[MATERIAL PROVIDED]:
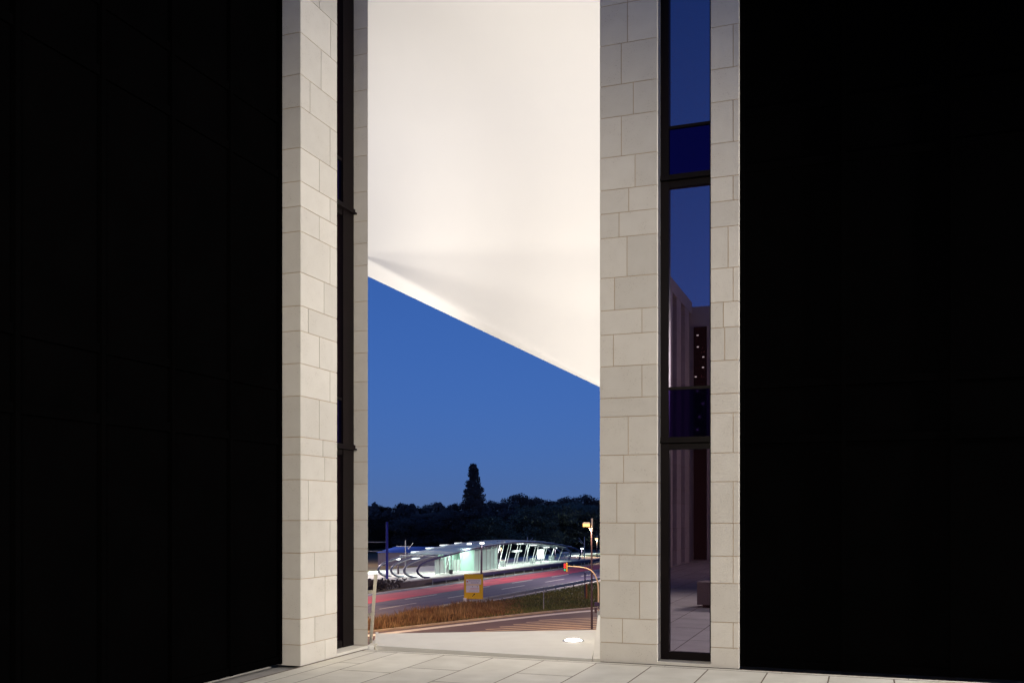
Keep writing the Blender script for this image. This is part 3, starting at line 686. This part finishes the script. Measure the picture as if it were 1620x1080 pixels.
# traffic signal on curved bracket
Yt = 66.0; ts = thing('traffic_signal', PX(947, Yt, GZ), 'cream curved-arm traffic signal showing red beside the right pier', 'traffic light')
arc = catmull([PX(946.8, Yt, GZ), P3(946.8, 955, Yt), P3(946.6, 930, Yt), P3(944.4, 917, Yt), P3(939.5, 906.5, Yt), P3(931, 899.8, Yt), P3(918, 896.6, Yt), P3(896, 895, Yt)], 6)
b = MB(); b.tube(arc, [.062-.03*i/len(arc) for i in range(len(arc))], 10); b.build('mast_arm', M['archw'], ts)
a, c = P3(895.4, 903.8, Yt), P3(897.8, 889.5, Yt); b = MB(); b.box(a.x, c.x, Yt-.12, Yt+.12, a.z, c.z, T=XY); hd = b.build('signal_head', M['sigy'], ts)
a, c = P3(891.5, 902.6, Yt), P3(895.4, 890.6, Yt); b = MB(); b.box(a.x, c.x-.002, Yt-.1, Yt+.1, a.z, c.z, T=XY); b.build('housing', M['black'], hd)
for (yy, m) in ((892.6, 'redlight'), (896.6, 'redlight'), (900.8, 'greenlight')):
    a = P3(893.4, yy, Yt-.11); b = MB(); b.add([a+Vector((.07*math.cos(i*.5236), 0, .07*math.sin(i*.5236))) for i in range(12)], [list(range(12))[::-1]]); b.build('lens', M[m], hd)
a = P3(943.5, 955.5, Yt); b = MB(); b.box(a.x-.14, a.x+.2, Yt-.2, Yt-.05, a.z-.1, a.z+.16, T=XY); b.build('control_box', M['steelp'], ts)
b = MB(); b.box(a.x-.14, a.x+.02, Yt-.2, Yt-.05, a.z-.55, a.z-.2, T=XY); b.build('push_button', M['darkpole'], ts)

# low shed with blue hipped roof
sd = thing('shed', PX(650, 150, GZ), 'low pinkish corrugated shed with a blue hipped roof beyond the tram stop', 'shed')
def shp(px, Y, z): return PX(px, Y, z)
x0, x1 = PX(598, 150).x, PX(740, 150).x
b = MB(); zz = EYE-(873.5-CY)/F*150; b.box(x0, x1, 150, 158, GZ, zz, T=XY)
x = x0
while x < x1: b.box(x, x+.18, 149.93, 149.999, GZ, zz, T=XY); x += .36
b.build('wall', M['corr'], sd)
b = MB(); zr = EYE-(864.2-CY)/F*154
b.add([(x0-.3, 149.6, zz+.002), (x1+.3, 149.6, zz+.002), (x1+.3, 158.4, zz+.002), (x0-.3, 158.4, zz+.002), (x0+2.2, 154, zr), (x1-2.2, 154, zr)], [[0, 1, 5, 4], [1, 2, 5], [2, 3, 4, 5], [3, 0, 4], [0, 3, 2, 1]]); b.build('roof', M['bluero'], sd)

# ------------------------------------------------------------------ trees
def crown(kind, seed, leaves=5200):
    rnd = random.Random(seed); cl = []
    for i in range(80 if kind != 'poplar' else 230):
        d = Vector((rnd.gauss(0, 1), rnd.gauss(0, 1), rnd.gauss(0, 1))).normalized(); q = rnd.random()**.3
        if kind == 'poplar':
            zz = rnd.uniform(.05, .97); wr = min(1, (1.01-zz)**.65*1.75)*(.6 if zz < .4 else 1)
            a = rnd.uniform(0, 6.28); rr = rnd.random()**.5*wr*.72; cl.append((rr*math.cos(a), rr*math.sin(a), zz, rnd.uniform(.2, .32)*(.45+.55*wr), rnd.uniform(.025, .04)))
        else:
            zz = .5+(1 if d.z > 0 else -1)*abs(d.z*q)**.75*.42; k = .9 if zz > .2 else .7
            cl.append((d.x*q*k, d.y*q*k, zz, rnd.uniform(.24, .42), rnd.uniform(.05, .085)))
    if kind == 'poplar': cl += [(0, 0, .955, .10, .035), (.03, 0, .9, .16, .04), (-.75, 0, .5, .22, .05), (-.85, .1, .40, .25, .05), (-.7, 0, .33, .3, .05)]
    vs = []; fs = []
    for i in range(leaves):
        cx, cy, cz, r, rz = rnd.choice(cl)
        d = Vector((rnd.gauss(0, 1), rnd.gauss(0, 1), rnd.gauss(0, 1))).normalized()*(rnd.random()**.35)
        p = Vector((cx+d.x*r, cy+d.y*r, cz+d.z*rz)); s = rnd.uniform(.022, .05)
        a = Vector((rnd.gauss(0, 1), rnd.gauss(0, 1), rnd.gauss(0, .6))).normalized(); c = a.orthogonal().normalized()
        k = len(vs); az = Vector((a.x, a.y, a.z*.33)); cz_ = Vector((c.x, c.y, c.z*.33))
        vs += [p-az*s, p+cz_*s*.8, p+az*s, p-cz_*s*.8]; fs.append([k, k+1, k+2, k+3])
    me = bpy.data.meshes.new('crown'); me.from_pydata([tuple(v) for v in vs], [], fs); return me
def trunk_me():
    b = MB(); b.tube([(0, 0, 0), (.01, 0, .25), (0, .01, .5), (.01, 0, .8)], [.05, .04, .03, .01], 7)
    for k in range(5):
        a = k*1.3; b.tube([(0, 0, .25+.08*k), (math.cos(a)*.3, math.sin(a)*.3, .42+.09*k), (math.cos(a)*.5, math.sin(a)*.5, .5+.08*k)], [.02, .012, .005], 5)
    me = bpy.data.meshes.new('trunk'); me.from_pydata([tuple(v) for v in b.v], [], b.f); me.materials.append(M['bark']); return me
TM = trunk_me()
CRN = {}
for key, kd, sd_, mt, lv in (('a', 'b', 1, 'leaf', 11000), ('b', 'b', 2, 'leaf', 11000), ('c', 'b', 3, 'leafg', 11000), ('d', 'b', 4, 'leafg', 11000), ('p', 'poplar', 5, 'leaf', 26000)):
    me = crown(kd, sd_, lv); me.materials.append(M[mt]); CRN[key] = me
def tree(px, ytop, wpx, Y, key, label, name='broadleaf_tree', group='trees beyond the tram stop'):
    c = PX(px, Y, GZ); h = EYE+(CY-ytop)/F*Y-GZ; r_ = wpx/2/F*Y*(1.45 if key != 'p' else 1.12)
    t = thing(name, c, label, 'tree', group)
    for nm, me, f in (('trunk', TM, 1), ('crown', CRN[key], 1.0)):
        o = bpy.data.objects.new(nm, me); C.objects.link(o); o.parent = t; o.scale = (r_*f*1.0, r_*f*1.0, h*1.02)
        o.rotation_euler = (0, 0, random.uniform(0, 6.28)) if key != 'p' else (0, 0, 0)
random.seed(9)
LB = 'dark bushy tree in the unlit row of woodland beyond the tram stop'
LG = 'grey green leafy tree in the row behind the shelter, right of the poplar'
back = [(560, 794, 44), (585, 796, 36), (604, 795, 40), (640, 792, 34), (664, 797, 30), (688, 790, 36), (706, 797, 26), (719, 792, 26), (742, 786, 40), (774, 787, 30), (795, 788, 30), (818, 776, 38), (836, 781, 28), (852, 782, 34), (872, 786, 30), (893, 781, 34), (906, 784, 26), (924, 777, 38), (944, 783, 34), (968, 788, 44)]
for i, (px, y, wd) in enumerate(back): tree(px, y, wd, 245+random.uniform(-8, 8), 'ab'[i % 2], 'dark skyline tree at the top of the wood, %s from the left' % ORD[i], group='dark trees along the skyline')
for i, (px, y, wd, k) in enumerate(((575, 818, 52, 'b'), (612, 812, 56, 'a'), (650, 815, 52, 'b'), (684, 806, 50, 'a'), (716, 803, 54, 'b'), (748, 802, 56, 'a'), (806, 808, 52, 'b'))):
    tree(px, y, wd, 205+random.uniform(-8, 8), k, 'dark bushy tree in the front row below the skyline, %s from the left' % ORD[i], group='dark front row trees')
for i, (px, y, wd, k) in enumerate(((842, 796, 60, 'c'), (876, 792, 62, 'd'), (908, 791, 64, 'c'), (944, 800, 64, 'd'))):
    tree(px, y, wd, 205+random.uniform(-8, 8), k, 'grey green leafy tree behind the right part of the shelter, %s from the left' % ORD[i], group='grey green trees behind the shelter')
tree(776, 813, 56, 188, 'c', 'low round domed tree in front of the wood, right below the poplar')
tree(749, 734, 38, 225, 'p', 'tall narrow dark poplar towering above the other trees', 'poplar_tree')
# dense undergrowth filling the foot of the wood
rnd = random.Random(4); vs = []; fs = []
for i in range(26000):
    Y = rnd.uniform(226, 262); px = rnd.uniform(540, 1000); h = abs(rnd.gauss(0, .45)); z = GZ+rnd.random()*(9.3+1.0*math.sin(px*.11)+.8*math.sin(px*.31))
    p = PX(px, Y, z); s = rnd.uniform(.3, .6); a = Vector((rnd.gauss(0, 1), rnd.gauss(0, 1), rnd.gauss(0, 1))).normalized(); c = a.orthogonal().normalized()
    k = len(vs); vs += [p-a*s, p+c*s, p+a*s, p-c*s]; fs.append([k, k+1, k+2, k+3])
b = MB(); b.add(vs, fs); tag(b.build('undergrowth', M['leaf']), 'dark undergrowth at the foot of the wood beyond the tram stop', 'undergrowth', kind='stuff')
# shrubs by the left mast
vs = []; fs = []
for i in range(15000):
    s_ = rnd.uniform(60, 91.5); n_ = rnd.uniform(-61, -54.3); hh = rnd.random()*(.75+.3*math.sin(s_*.9))
    p = H(s_, n_, GZ+hh); s = rnd.uniform(.08, .18); a = Vector((rnd.gauss(0, 1), rnd.gauss(0, 1), rnd.gauss(0, 1))).normalized(); c = a.orthogonal().normalized()
    k = len(vs); vs += [p-a*s, p+c*s, p+a*s, p-c*s]; fs.append([k, k+1, k+2, k+3])
b = MB(); b.add(vs, fs); tag(b.build('shrubs', M['leaf']), 'dark low shrubs around the foot of the blue mast', 'shrubs', kind='stuff')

[TASK OBJECTIVE]: Return, from the data, each line that has the word "part" in it.

[EXERCISE RESPONSE]:
Keep writing the Blender script for this image. This is part 3, starting at line 686. This part finishes the script. Measure the picture as if it were 1620x1080 pixels.
    tree(px, y, wd, 205+random.uniform(-8, 8), k, 'grey green leafy tree behind the right part of the shelter, %s from the left' % ORD[i], group='grey green trees behind the shelter')